Sin embargo, la decepción debería enseñarnos a
decepcionarnos menos cada vez. ¿De qué nos sirve echarle la culpa al mundo de
ser como es? En cualquier caso, fuimos nosotros los que no nos mantuvimos
realistas, los que no supimos ver con claridad, los que nos dejamos encandilar
por nuestros deseos y nuestros sueños hasta el punto de creer que el mundo está
ahí para satisfacerlos. Arrastrados por el entusiasmo, idealizamos la realidad,
es decir, pretendimos sustituirla por nuestras expectativas. Nos pudo la
ilusión, en los dos sentidos de la palabra, pero sobre todo en el que atañe a
las fantasías: fuimos unos ilusos. Faltamos a las más elementales reglas de la
prudencia, que nos recomiendan no sacar conclusiones precipitadas, mantener siempre
un punto de escepticismo, recordar lo poco que sabemos de las cosas y lo
cambiantes que son.
Habríamos tenido que
ser más cautos, habríamos debido, si no prever (que no siempre es posible
cuando falta información), al menos contemplar la posibilidad de que las cosas
no fuesen como nosotros queríamos, que no lo fuesen completamente, pues nunca
lo son. Deberíamos haber dicho con los escépticos: Epoché; suspensión del juicio; o más bien, para no quedar
paralizados, relativización del juicio, reserva en nuestras conclusiones.

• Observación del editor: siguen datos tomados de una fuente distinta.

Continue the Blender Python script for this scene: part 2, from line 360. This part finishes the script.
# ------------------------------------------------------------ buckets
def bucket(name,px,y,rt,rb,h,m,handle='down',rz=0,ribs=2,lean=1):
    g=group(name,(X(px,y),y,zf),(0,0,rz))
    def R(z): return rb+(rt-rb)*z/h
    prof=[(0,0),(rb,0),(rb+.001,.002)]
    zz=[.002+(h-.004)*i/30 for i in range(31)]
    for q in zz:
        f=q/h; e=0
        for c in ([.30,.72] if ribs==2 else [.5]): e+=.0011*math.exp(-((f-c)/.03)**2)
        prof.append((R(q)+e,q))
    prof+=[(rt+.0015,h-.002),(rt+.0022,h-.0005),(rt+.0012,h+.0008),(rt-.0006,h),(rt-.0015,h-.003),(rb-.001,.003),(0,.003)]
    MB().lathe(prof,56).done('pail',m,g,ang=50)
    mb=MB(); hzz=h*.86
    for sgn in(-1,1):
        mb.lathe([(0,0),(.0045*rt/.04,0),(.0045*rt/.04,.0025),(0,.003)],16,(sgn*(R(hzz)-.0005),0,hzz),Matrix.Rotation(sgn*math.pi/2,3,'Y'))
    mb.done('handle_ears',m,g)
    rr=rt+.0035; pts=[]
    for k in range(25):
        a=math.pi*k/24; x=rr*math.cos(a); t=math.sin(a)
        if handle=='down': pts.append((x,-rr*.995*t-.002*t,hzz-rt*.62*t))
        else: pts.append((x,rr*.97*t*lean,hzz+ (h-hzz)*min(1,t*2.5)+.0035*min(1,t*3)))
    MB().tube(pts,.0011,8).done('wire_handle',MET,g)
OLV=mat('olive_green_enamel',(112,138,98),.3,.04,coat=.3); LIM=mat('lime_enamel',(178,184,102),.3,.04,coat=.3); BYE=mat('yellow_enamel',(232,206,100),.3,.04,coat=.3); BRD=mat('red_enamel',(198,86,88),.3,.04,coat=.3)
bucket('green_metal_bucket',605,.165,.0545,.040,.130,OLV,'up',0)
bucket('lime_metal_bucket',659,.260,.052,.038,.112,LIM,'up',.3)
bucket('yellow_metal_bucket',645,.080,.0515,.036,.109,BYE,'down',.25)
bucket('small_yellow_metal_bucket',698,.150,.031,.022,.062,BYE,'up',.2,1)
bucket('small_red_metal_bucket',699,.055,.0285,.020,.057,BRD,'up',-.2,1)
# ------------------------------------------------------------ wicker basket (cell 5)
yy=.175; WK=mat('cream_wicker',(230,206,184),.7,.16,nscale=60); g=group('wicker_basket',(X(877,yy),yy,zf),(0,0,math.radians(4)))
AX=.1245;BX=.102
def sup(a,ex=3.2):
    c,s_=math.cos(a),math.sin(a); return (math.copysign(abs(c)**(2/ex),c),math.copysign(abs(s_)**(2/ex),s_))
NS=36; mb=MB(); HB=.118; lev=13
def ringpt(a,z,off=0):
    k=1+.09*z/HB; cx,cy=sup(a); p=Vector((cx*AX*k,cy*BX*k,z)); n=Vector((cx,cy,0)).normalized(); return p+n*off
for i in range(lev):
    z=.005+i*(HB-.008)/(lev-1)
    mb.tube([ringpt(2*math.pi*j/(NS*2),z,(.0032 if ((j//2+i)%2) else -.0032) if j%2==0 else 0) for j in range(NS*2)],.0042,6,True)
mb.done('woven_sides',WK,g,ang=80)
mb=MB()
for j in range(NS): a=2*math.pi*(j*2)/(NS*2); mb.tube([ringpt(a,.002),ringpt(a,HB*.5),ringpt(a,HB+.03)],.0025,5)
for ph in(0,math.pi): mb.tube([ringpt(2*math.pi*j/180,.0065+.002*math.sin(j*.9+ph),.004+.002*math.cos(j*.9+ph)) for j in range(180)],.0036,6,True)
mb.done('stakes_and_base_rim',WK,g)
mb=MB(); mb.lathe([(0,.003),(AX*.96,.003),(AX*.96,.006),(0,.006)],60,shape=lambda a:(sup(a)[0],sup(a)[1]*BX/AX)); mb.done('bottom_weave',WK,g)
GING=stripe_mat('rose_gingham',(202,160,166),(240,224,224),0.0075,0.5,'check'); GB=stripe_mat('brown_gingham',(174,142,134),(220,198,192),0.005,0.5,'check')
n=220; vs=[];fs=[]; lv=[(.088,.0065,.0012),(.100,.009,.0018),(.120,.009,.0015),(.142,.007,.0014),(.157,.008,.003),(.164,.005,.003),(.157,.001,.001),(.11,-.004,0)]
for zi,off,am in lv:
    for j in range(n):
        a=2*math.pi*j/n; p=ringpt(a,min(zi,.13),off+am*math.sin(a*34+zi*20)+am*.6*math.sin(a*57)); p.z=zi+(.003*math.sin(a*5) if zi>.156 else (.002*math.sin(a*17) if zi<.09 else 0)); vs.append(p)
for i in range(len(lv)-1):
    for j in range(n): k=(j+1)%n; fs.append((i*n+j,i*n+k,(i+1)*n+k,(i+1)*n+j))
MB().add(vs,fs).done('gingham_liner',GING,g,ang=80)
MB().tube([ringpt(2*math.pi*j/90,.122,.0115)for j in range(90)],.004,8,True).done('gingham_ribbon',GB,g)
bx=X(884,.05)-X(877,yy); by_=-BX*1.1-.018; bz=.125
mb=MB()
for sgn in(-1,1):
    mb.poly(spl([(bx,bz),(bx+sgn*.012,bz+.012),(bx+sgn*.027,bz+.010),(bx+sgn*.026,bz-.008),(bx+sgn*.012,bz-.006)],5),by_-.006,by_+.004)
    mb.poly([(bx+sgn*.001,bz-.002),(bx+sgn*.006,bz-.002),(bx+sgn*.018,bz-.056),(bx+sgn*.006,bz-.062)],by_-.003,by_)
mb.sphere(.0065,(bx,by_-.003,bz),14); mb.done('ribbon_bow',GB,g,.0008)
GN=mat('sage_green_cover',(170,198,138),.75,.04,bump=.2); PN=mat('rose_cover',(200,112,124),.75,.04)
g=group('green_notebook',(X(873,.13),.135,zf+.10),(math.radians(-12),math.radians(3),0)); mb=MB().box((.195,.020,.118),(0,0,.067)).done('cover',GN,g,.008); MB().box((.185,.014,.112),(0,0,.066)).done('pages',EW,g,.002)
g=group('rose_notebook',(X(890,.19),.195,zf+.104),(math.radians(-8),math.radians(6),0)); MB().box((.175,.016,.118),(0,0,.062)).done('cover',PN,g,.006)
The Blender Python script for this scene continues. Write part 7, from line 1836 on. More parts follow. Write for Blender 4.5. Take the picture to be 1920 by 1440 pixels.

Deberíamos haber recordado que siempre ignoramos más de lo que sabemos, que
todo cambia deprisa y tiene mil caras, que las personas son muchos en uno, y
desde luego son mucho más que cualquier idea que nos podamos hacer de ellas. Sobre
todo si esa idea se ciñe a lo que nos conviene.
Los años nos van
enseñando, si los aprovechamos bien, ese carácter multifacético e imprevisible
del mundo, y esa tendencia nuestra a verlo como nos conviene e incluso forzarlo
a que se adapte a nuestras pretensiones. Los años, si los aprovechamos como es debido,
nos instruyen en que somos muy ignorantes a la hora de juzgar, y muy poco capaces
a la hora de afectar a la vida. Porque, como decía García Márquez, “a la vida
no le enseña nadie”. Los años, si los aprovechamos sagazmente, nos educan en
que nunca hay nada acabado ni seguro, conquistado ni garantizado; todo cambia,
y la frustración siempre es más probable que la satisfacción, aunque solo sea
porque nos afecta más, puesto que es lo que no queremos. Los años nos enseñan
que, en el fondo, no nos decepcionamos más que de nosotros mismos.
Pero saber eso nos da
una nueva capacidad: la de reponernos más fácilmente a las pérdidas. Hay que
acostumbrarse a perder, o al menos a contar con que todo puede perderse. El
budismo nos avisa: no te apegues. Tal vez sea pedir demasiado, y el sabor entero
de la vida pase por el apego; pero al menos podemos hacerlo con lucidez, y asumiendo
que la pérdida nos herirá. Con los años, uno debería quedar menos afectado con
las decepciones, puesto que las ha sufrido repetidamente y cuenta con ellas,
puesto que sabe que, en el fondo, son sus propios caprichos y afanes los que
hacen que le duelan tanto.
Nunca estaremos curados del todo de los estragos de la
decepción: para ello deberíamos dejar de ser humanos, o, lo que viene a ser lo mismo,
haber alcanzado la iluminación. Pero quizá podamos tratarlos de otra manera:
acogerlos como a la visita inoportuna de un viejo emisario incómodo, que más
tarde o más temprano cae por nuestra casa; admitirlos como una ley de la vida,
la ley de la pérdida que acabará con todo, también con nosotros; comprenderlos
con una sonrisa serena, sabedores de que la vida es difícil, que tanto los
demás como nosotros somos débiles y sufrientes; y reponiéndonos aprisa del
asombro, del dolor, de la tristeza o la ira, dejando que se las lleve el mismo
viento que nos trae y que se lleva todas las cosas.